Warming Earth makes satellites move faster

Ars Technica » Scientific Method 2012-11-13

When you think about CO2 emissions from the use of fossil fuels, you probably think about climate change. Temperature. Maybe precipitation patterns. Storms. But do you think about managing the orbital mechanics of satellites?

As humans, we really only experience the lower atmosphere—the troposphere and stratosphere that extend about 30 miles from the surface. That’s where nearly all of the gas in the atmosphere resides, and that’s where weather happens. Even Felix Baumgartner, the daredevil skydiver, "only" jumped from the stratosphere. But technically, the atmosphere extends a whole lot higher than that. It’s another 150 miles or so before we truly reach interplanetary space. A number of satellites, as well as the International Space Station, are actually whizzing around in a layer of the atmosphere called the thermosphere.

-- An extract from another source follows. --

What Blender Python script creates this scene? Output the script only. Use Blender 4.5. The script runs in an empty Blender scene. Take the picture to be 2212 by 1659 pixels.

Down in the troposphere, CO2 is an important greenhouse gas. Add more CO2, and you trap more outgoing heat, warming the lower atmosphere. But up in the thermosphere, things are much different. Gas molecules are incredibly sparse—and increasingly so as you head outward from the Earth. Here, CO2 is actually a key coolant, as it absorbs energy from collisions with oxygen molecules, and then emits that energy as infrared radiation, sending much of it out into space.